== PROVIDED DATA ==
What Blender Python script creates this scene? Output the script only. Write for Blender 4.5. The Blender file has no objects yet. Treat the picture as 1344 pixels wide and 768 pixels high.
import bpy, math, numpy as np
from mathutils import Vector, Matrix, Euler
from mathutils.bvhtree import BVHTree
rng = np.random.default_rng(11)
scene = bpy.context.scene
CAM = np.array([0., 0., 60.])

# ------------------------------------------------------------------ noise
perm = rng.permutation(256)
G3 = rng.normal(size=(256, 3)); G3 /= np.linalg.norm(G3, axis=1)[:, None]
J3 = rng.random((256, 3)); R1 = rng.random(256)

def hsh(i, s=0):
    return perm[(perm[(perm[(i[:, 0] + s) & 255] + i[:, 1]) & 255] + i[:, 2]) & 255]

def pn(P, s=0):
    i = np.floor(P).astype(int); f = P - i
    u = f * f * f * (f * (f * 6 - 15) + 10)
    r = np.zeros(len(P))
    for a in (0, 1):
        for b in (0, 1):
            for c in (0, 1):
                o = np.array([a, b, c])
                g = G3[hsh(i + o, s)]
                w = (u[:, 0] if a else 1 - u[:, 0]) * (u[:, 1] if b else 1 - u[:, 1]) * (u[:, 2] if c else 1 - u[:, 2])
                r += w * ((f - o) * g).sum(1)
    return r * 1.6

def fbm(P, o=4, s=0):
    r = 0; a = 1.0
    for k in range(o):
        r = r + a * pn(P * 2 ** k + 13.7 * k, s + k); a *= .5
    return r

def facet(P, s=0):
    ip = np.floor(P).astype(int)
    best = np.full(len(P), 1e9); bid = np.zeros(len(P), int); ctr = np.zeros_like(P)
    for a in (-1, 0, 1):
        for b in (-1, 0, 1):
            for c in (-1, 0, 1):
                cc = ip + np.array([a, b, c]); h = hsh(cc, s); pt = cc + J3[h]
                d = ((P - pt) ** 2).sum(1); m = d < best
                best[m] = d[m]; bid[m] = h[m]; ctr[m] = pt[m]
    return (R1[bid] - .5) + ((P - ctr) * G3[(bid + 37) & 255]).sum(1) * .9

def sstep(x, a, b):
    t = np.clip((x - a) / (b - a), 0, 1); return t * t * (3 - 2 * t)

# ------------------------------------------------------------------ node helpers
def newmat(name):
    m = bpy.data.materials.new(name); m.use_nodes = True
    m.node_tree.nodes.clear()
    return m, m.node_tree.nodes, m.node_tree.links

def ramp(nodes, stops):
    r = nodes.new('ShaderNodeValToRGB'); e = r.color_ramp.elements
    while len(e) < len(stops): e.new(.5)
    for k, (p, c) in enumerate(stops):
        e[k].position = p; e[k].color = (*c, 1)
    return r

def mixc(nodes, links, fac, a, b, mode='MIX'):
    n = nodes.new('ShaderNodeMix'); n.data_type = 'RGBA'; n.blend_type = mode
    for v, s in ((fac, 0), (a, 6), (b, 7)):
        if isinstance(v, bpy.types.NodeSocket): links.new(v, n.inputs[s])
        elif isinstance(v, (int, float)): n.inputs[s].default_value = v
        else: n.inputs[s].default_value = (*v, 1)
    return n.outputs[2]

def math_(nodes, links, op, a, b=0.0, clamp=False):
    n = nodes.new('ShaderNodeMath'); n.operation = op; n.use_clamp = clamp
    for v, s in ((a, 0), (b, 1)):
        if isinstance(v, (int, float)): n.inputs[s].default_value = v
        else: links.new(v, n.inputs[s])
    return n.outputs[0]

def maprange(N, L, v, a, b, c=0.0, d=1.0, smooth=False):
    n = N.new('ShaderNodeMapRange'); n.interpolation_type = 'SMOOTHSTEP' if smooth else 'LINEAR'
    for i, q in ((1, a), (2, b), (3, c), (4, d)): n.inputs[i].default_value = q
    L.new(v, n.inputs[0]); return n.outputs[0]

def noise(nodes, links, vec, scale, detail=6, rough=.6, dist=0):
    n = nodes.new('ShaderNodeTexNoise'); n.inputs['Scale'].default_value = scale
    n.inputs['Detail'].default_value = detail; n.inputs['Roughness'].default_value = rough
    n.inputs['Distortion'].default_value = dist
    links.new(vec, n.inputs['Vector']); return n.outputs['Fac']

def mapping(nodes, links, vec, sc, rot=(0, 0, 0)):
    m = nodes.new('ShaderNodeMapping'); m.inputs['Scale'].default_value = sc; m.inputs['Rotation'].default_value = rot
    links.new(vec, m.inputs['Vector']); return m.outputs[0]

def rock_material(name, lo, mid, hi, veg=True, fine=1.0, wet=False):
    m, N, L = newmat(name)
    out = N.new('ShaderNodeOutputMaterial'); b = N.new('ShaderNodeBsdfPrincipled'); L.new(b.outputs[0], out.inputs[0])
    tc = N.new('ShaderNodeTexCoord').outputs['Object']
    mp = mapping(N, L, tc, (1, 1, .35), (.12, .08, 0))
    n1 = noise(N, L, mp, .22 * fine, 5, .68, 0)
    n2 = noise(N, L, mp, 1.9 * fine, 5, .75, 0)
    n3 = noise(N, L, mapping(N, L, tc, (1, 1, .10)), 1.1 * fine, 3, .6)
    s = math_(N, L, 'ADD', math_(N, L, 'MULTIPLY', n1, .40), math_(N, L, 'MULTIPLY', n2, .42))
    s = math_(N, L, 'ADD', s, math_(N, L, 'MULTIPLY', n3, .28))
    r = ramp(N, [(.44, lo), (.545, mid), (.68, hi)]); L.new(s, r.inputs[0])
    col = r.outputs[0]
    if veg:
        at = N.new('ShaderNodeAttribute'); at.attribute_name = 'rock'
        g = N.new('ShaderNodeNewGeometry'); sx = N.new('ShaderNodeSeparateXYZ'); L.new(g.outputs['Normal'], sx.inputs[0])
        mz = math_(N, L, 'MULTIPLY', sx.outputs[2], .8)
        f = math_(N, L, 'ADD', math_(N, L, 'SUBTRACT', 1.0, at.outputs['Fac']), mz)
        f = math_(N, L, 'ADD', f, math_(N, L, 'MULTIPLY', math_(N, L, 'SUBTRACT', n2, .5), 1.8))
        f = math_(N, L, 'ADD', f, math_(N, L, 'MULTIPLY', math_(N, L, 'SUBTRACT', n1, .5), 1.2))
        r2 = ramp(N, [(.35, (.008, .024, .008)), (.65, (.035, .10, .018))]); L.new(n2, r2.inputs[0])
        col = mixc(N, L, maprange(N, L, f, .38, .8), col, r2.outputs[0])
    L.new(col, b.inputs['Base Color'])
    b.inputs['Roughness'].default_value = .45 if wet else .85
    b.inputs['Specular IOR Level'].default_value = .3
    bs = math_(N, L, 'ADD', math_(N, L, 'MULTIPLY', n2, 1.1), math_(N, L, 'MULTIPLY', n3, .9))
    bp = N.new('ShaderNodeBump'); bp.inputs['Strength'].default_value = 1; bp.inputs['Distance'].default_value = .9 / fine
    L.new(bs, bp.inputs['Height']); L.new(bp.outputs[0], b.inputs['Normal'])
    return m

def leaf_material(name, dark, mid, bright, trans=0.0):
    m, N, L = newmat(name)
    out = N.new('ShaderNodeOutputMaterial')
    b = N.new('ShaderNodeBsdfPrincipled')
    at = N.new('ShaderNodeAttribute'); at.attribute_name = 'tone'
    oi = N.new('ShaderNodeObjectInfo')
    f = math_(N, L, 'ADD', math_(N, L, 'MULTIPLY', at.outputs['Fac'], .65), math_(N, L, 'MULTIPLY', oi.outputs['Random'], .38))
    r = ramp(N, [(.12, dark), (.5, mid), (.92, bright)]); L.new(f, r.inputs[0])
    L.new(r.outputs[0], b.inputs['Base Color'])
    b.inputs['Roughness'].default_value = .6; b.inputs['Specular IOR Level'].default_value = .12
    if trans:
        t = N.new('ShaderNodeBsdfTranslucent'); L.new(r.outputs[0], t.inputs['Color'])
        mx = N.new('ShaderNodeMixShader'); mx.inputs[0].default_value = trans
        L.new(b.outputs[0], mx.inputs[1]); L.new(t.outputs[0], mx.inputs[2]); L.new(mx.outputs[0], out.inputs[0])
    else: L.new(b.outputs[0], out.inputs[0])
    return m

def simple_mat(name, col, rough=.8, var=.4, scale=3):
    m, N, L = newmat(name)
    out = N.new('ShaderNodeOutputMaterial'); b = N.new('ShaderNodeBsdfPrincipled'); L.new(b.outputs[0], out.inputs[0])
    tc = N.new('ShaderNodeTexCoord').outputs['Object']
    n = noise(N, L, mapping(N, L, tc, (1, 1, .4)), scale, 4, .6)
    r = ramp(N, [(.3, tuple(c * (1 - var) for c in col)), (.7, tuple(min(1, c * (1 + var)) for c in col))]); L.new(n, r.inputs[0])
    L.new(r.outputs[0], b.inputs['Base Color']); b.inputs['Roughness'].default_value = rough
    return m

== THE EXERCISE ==
Emit verbatim the lines running from the one with "L, 'MULTIPLY', oi.outputs['Random'], .38))" through the last line of the data, both endpoints inclusive.

== RESPONSE TO THIS TASK ==
    f = math_(N, L, 'ADD', math_(N, L, 'MULTIPLY', at.outputs['Fac'], .65), math_(N, L, 'MULTIPLY', oi.outputs['Random'], .38))
    r = ramp(N, [(.12, dark), (.5, mid), (.92, bright)]); L.new(f, r.inputs[0])
    L.new(r.outputs[0], b.inputs['Base Color'])
    b.inputs['Roughness'].default_value = .6; b.inputs['Specular IOR Level'].default_value = .12
    if trans:
        t = N.new('ShaderNodeBsdfTranslucent'); L.new(r.outputs[0], t.inputs['Color'])
        mx = N.new('ShaderNodeMixShader'); mx.inputs[0].default_value = trans
        L.new(b.outputs[0], mx.inputs[1]); L.new(t.outputs[0], mx.inputs[2]); L.new(mx.outputs[0], out.inputs[0])
    else: L.new(b.outputs[0], out.inputs[0])
    return m

def simple_mat(name, col, rough=.8, var=.4, scale=3):
    m, N, L = newmat(name)
    out = N.new('ShaderNodeOutputMaterial'); b = N.new('ShaderNodeBsdfPrincipled'); L.new(b.outputs[0], out.inputs[0])
    tc = N.new('ShaderNodeTexCoord').outputs['Object']
    n = noise(N, L, mapping(N, L, tc, (1, 1, .4)), scale, 4, .6)
    r = ramp(N, [(.3, tuple(c * (1 - var) for c in col)), (.7, tuple(min(1, c * (1 + var)) for c in col))]); L.new(n, r.inputs[0])
    L.new(r.outputs[0], b.inputs['Base Color']); b.inputs['Roughness'].default_value = rough
    return m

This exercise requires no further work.